Bluesmum Wed 24-Jul-24 13:07:23

In my previous house, where we lived for 39 years, a young family with three children under five years old moved in. Our only son had recently emigrated to Australia,(he was a £10 Pom!!!) and we were very unfamiliar with such young children, but we were both at work all day so, apart from weekends, we saw very little of them, 1 girl and 2 boys. The little girl was the eldest and she used to make up stories which she would read very loudly to the boys and also make up games to play with them and many other, some quite noisy activities. The boys loved playing football and as they grew older, the balls very often ended up in my garden but were always returned. I used to love listening to them playing and eventually they decided to adopt us as their surrogate grandparents as they had no extended family at all. We grew very close over the years and those three children became very important in our lives, although they could be very noisy and disruptive at times, sone times just a downright nuisance,overall it has been such a huge pleasure and more than a little satisfying to see them grow up and develop good careers and now to be raising children of their own. Had we objected to having our fences kicked, fence panels broken, a few flower containers smashed and the the odd plant flattened by the odd misdirected football, , we would have missed out on a lifetime of irreplaceable memories which I really treasure and the love and companionship of three really lovely human beings, who really are like the dearest grandchildren anyone could wish for!

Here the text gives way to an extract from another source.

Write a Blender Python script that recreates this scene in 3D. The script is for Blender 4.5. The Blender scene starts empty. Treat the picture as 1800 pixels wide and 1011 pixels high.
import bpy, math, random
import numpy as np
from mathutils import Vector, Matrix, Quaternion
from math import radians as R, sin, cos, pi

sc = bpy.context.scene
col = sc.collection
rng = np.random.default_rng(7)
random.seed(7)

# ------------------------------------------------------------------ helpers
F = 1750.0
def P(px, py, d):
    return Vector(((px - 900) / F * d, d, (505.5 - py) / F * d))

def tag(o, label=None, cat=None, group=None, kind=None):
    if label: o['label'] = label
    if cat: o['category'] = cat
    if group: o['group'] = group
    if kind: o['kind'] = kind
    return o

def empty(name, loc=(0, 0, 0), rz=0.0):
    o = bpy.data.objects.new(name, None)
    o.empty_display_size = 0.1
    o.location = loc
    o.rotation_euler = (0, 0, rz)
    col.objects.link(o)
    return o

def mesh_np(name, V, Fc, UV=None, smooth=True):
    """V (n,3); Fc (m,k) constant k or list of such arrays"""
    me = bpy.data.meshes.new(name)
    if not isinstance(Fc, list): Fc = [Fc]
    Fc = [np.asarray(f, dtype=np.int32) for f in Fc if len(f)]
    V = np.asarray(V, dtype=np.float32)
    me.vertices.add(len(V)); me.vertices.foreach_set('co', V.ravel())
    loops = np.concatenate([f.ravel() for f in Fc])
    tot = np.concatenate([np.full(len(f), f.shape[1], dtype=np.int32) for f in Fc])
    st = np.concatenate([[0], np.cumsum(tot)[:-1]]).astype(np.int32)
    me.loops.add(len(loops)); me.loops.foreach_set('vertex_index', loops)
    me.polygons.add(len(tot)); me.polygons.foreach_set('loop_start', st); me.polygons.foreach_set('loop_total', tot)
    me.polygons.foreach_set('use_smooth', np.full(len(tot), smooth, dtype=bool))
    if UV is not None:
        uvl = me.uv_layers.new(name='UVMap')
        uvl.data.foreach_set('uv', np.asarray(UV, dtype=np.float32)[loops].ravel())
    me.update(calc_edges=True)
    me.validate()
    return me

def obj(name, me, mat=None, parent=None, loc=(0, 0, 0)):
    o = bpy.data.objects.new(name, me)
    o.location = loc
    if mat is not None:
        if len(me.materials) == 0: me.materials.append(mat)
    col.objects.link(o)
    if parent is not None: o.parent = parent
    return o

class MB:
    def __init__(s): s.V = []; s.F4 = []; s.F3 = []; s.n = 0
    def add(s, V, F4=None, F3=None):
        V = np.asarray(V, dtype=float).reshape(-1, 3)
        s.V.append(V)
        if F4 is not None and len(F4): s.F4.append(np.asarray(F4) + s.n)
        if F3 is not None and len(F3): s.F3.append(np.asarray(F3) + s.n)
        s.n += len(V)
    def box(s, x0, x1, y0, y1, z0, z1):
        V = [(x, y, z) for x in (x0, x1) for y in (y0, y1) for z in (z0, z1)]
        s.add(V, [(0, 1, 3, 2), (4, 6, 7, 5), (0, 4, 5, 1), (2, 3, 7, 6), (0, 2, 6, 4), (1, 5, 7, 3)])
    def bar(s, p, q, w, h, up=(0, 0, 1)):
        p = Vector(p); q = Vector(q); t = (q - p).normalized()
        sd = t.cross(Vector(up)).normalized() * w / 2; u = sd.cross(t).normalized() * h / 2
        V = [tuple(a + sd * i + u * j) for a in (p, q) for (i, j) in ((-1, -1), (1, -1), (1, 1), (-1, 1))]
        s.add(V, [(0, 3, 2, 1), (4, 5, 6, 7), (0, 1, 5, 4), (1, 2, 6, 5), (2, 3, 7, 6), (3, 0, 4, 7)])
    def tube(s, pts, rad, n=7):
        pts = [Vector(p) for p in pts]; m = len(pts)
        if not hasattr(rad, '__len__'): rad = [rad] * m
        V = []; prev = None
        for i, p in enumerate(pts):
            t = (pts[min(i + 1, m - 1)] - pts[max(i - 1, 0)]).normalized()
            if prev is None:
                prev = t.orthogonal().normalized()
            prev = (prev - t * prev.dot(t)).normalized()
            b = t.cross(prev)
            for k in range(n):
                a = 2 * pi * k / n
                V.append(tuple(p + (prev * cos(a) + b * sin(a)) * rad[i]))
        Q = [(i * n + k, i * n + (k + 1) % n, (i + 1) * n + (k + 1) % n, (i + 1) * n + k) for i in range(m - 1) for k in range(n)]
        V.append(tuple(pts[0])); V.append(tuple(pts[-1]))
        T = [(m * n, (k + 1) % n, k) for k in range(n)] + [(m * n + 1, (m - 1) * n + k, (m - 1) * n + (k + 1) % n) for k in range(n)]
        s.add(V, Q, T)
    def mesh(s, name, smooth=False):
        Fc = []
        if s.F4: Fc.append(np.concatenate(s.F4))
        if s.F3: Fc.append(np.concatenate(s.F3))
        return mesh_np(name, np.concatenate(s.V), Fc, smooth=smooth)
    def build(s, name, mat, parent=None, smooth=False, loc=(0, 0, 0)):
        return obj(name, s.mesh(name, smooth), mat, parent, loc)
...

Nannapat1 Wed 24-Jul-24 13:08:40

I don't agree that the OP should have to modify her behaviour and take a course of action so that the children can continue to do as they please. The constant sound of a ball thumping against a fence, wall or the ground is annoying.
In this instance it seems that the children should not be playing in the private car park and should go elsewhere. I can't imagine why posters think that their own street or a park are so much more dangerous than a private car park.

Cid24 Wed 24-Jul-24 13:11:39

We live near a close. The children used to play football in it but their ball was always coming over our fence , doorbell constantly being rung “ can we have our ball back” which used to drive us mad! But they’d do it early in a Sunday morning v when we were trying to have a lie in - we were NOT happy.